RAW DATA ->

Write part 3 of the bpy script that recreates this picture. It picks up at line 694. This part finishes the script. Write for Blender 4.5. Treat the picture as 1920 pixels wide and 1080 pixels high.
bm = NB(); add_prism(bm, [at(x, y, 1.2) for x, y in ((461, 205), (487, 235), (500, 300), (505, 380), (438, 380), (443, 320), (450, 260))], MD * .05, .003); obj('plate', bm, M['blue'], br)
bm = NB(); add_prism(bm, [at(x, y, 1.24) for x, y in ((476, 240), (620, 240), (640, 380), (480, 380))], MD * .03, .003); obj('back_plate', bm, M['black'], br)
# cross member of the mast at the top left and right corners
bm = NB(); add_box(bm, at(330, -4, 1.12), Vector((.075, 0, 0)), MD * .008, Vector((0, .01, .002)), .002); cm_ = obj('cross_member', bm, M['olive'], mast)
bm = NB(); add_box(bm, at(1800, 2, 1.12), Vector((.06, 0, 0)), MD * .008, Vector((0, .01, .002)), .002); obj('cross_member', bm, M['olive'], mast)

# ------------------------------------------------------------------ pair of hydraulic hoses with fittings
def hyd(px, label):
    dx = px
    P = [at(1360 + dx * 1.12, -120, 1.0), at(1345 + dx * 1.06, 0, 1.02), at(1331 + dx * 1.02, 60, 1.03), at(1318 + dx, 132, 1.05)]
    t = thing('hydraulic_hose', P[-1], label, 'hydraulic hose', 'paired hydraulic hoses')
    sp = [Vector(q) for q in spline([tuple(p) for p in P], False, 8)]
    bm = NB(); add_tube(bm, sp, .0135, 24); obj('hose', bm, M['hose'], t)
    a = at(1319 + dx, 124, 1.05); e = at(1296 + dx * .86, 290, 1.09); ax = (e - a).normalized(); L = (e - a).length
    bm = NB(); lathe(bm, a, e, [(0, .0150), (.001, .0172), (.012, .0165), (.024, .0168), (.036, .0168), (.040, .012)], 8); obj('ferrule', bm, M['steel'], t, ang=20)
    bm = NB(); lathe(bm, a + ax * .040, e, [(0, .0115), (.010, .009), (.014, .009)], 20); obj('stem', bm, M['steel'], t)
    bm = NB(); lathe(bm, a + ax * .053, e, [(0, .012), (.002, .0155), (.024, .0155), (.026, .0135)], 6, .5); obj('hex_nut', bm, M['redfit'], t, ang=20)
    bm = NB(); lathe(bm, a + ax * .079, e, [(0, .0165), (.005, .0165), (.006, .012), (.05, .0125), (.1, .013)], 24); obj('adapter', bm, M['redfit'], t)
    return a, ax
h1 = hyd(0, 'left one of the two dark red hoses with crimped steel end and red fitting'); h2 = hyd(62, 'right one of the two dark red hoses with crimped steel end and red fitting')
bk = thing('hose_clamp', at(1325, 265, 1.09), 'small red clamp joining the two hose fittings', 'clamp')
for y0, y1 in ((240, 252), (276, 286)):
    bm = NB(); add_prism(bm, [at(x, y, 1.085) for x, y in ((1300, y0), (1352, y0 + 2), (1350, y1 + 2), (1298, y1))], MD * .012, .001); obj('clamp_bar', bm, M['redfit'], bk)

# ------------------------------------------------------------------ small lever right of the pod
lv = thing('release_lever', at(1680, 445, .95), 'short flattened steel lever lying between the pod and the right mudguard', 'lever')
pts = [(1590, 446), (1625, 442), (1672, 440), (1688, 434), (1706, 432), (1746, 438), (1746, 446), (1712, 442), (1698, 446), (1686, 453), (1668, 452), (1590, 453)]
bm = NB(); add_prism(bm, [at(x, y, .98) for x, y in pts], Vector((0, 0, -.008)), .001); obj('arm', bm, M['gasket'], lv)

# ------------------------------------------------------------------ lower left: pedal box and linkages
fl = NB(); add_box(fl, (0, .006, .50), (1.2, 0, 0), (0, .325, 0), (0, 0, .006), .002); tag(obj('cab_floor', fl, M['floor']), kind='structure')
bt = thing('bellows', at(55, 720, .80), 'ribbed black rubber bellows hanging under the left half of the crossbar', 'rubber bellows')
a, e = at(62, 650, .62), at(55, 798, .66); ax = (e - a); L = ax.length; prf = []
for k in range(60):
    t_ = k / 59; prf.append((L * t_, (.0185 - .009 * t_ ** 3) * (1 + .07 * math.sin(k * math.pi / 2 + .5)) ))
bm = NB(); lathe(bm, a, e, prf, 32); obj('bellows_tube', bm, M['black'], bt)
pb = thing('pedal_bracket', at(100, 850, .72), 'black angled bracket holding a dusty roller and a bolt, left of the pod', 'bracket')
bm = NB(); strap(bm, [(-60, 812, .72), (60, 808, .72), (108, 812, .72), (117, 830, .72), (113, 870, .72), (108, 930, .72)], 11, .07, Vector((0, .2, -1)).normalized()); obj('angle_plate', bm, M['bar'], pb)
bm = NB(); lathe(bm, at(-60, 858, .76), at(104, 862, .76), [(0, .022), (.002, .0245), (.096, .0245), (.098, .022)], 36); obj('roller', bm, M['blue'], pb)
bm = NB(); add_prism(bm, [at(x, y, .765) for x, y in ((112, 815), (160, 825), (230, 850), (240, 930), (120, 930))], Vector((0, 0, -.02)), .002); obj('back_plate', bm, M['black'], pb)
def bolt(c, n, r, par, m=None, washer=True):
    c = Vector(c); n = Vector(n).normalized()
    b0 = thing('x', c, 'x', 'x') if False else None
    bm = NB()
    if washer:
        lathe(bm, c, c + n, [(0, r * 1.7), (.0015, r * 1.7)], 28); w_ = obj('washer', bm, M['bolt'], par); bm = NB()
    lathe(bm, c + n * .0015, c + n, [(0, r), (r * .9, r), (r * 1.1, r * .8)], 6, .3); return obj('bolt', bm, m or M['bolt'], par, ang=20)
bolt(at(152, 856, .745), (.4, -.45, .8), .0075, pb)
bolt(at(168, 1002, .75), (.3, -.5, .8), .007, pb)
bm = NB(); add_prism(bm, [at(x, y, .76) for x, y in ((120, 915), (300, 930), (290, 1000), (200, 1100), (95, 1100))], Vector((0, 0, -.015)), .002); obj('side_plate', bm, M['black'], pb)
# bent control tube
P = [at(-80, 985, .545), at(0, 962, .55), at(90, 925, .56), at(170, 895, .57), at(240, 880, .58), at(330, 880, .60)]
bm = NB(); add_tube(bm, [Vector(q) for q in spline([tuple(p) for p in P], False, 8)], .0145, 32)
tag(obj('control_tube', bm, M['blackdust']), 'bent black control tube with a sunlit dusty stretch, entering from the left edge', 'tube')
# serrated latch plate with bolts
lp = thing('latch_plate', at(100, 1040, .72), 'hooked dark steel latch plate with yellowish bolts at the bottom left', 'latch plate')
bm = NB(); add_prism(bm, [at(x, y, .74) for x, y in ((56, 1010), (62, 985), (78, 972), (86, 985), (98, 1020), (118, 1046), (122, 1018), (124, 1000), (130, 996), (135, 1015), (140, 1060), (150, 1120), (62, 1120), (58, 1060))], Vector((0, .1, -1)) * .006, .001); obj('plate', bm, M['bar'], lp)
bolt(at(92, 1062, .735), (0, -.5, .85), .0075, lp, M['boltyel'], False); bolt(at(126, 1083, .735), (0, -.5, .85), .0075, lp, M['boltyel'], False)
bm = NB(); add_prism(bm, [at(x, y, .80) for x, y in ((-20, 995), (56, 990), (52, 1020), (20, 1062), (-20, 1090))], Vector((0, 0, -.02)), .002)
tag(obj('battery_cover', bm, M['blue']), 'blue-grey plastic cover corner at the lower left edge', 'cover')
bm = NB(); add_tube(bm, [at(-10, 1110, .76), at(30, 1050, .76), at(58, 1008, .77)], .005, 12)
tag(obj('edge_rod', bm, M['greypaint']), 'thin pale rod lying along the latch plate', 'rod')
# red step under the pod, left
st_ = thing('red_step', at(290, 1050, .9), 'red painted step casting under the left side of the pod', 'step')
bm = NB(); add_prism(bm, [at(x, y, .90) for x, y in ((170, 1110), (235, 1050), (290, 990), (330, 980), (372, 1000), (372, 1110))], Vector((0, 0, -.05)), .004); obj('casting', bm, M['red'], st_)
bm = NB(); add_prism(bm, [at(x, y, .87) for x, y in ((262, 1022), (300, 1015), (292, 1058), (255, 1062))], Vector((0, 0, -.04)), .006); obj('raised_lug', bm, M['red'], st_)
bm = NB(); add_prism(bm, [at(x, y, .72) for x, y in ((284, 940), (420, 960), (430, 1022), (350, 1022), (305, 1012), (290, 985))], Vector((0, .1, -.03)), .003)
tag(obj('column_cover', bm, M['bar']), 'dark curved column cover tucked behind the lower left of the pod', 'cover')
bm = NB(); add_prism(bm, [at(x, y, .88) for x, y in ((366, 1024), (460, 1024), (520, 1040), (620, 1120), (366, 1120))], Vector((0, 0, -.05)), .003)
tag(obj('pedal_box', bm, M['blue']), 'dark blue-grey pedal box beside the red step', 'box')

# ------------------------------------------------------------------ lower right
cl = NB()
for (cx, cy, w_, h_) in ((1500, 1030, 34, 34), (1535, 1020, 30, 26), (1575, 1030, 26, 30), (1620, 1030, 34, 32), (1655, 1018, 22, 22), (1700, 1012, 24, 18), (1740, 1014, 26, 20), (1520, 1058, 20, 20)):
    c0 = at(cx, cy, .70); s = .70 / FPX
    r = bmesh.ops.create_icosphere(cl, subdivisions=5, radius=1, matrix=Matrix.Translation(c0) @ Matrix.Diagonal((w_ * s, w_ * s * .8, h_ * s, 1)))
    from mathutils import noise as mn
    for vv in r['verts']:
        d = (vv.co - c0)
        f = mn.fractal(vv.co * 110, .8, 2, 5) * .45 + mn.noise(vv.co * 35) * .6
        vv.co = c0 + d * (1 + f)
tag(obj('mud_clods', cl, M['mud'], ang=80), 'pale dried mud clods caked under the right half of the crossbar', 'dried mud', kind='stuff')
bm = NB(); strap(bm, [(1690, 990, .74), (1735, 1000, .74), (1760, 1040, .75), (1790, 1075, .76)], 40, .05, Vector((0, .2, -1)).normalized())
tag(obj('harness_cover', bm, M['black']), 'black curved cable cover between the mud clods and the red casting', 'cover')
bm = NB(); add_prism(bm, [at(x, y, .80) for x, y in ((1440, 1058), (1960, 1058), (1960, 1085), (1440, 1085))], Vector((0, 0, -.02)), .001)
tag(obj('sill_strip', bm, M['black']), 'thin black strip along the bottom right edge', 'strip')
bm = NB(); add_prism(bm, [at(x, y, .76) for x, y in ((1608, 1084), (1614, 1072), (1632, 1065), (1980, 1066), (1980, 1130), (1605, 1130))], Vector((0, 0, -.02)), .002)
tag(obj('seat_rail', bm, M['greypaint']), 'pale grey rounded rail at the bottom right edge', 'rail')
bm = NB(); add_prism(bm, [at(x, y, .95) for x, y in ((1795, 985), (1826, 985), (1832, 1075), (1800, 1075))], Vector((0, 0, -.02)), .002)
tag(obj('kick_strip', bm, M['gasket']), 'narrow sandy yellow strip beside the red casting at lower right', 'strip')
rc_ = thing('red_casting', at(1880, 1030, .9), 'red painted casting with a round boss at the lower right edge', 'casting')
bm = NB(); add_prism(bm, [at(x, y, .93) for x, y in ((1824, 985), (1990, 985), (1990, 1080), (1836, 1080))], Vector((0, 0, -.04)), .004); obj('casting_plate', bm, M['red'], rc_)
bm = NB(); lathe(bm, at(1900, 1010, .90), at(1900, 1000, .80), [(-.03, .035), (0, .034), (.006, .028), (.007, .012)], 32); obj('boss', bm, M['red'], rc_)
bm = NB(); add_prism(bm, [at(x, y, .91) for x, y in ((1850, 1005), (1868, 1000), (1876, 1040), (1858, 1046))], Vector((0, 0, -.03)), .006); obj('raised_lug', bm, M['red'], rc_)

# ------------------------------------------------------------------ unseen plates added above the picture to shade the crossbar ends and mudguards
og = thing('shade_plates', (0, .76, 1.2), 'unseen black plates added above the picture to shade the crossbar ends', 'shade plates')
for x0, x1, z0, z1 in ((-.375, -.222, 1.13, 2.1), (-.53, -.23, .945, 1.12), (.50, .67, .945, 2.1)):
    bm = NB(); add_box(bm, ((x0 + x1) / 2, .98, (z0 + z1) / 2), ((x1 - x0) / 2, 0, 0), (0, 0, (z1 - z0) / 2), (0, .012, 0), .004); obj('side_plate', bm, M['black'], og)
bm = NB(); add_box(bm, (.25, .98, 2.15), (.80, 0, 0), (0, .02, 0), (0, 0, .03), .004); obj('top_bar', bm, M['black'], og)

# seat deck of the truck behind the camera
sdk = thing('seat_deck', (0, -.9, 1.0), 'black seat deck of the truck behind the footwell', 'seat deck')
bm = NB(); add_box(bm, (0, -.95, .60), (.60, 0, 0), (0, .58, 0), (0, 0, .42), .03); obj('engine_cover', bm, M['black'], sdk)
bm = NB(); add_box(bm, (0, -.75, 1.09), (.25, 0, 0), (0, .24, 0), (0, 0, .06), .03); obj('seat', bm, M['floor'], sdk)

WRITTEN PROBLEM ->
Show all lines above holding "picture".

RESULT BELOW ->
Write part 3 of the bpy script that recreates this picture. It picks up at line 694. This part finishes the script. Write for Blender 4.5. Treat the picture as 1920 pixels wide and 1080 pixels high.
# ------------------------------------------------------------------ unseen plates added above the picture to shade the crossbar ends and mudguards
og = thing('shade_plates', (0, .76, 1.2), 'unseen black plates added above the picture to shade the crossbar ends', 'shade plates')